--- START Task input ---

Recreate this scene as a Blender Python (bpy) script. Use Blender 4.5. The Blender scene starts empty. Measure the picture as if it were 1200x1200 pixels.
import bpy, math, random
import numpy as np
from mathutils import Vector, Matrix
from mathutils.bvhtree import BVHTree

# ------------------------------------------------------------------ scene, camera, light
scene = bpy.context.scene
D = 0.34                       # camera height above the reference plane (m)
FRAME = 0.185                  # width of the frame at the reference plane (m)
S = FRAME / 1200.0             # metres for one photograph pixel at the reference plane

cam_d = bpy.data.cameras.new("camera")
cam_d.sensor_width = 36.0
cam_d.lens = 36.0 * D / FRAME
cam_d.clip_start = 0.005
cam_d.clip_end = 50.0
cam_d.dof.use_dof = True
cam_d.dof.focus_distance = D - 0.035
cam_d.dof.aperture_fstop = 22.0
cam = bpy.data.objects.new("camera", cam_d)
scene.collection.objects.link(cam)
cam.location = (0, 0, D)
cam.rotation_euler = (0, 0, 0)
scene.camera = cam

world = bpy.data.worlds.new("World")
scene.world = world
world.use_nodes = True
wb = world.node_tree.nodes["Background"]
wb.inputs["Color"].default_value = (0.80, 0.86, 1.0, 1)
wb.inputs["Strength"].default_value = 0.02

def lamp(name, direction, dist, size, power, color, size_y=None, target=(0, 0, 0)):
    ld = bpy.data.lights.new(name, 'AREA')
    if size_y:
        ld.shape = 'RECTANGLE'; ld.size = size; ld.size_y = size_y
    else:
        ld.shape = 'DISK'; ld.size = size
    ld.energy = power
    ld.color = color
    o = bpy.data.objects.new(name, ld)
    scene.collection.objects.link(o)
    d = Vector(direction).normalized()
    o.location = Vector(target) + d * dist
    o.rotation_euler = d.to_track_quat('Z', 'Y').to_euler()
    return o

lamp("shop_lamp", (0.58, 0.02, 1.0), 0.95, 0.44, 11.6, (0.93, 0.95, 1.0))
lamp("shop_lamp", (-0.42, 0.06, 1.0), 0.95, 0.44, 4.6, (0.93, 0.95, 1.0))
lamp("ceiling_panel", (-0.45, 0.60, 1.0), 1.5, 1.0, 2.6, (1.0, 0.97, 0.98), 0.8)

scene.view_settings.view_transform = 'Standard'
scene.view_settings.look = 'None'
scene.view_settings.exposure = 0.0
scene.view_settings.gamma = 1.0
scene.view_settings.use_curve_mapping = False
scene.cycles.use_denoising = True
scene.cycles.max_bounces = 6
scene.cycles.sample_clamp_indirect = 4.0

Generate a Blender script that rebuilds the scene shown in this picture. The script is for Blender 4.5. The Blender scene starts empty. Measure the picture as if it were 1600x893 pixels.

--- END Task input ---

__Requirement__.
Repeat the lines from the first one in the records through the line containing "from mathutils.bvhtree import BVHTree", exactly as written, and nothing else.

__Completed task__.
Recreate this scene as a Blender Python (bpy) script. Use Blender 4.5. The Blender scene starts empty. Measure the picture as if it were 1200x1200 pixels.
import bpy, math, random
import numpy as np
from mathutils import Vector, Matrix
from mathutils.bvhtree import BVHTree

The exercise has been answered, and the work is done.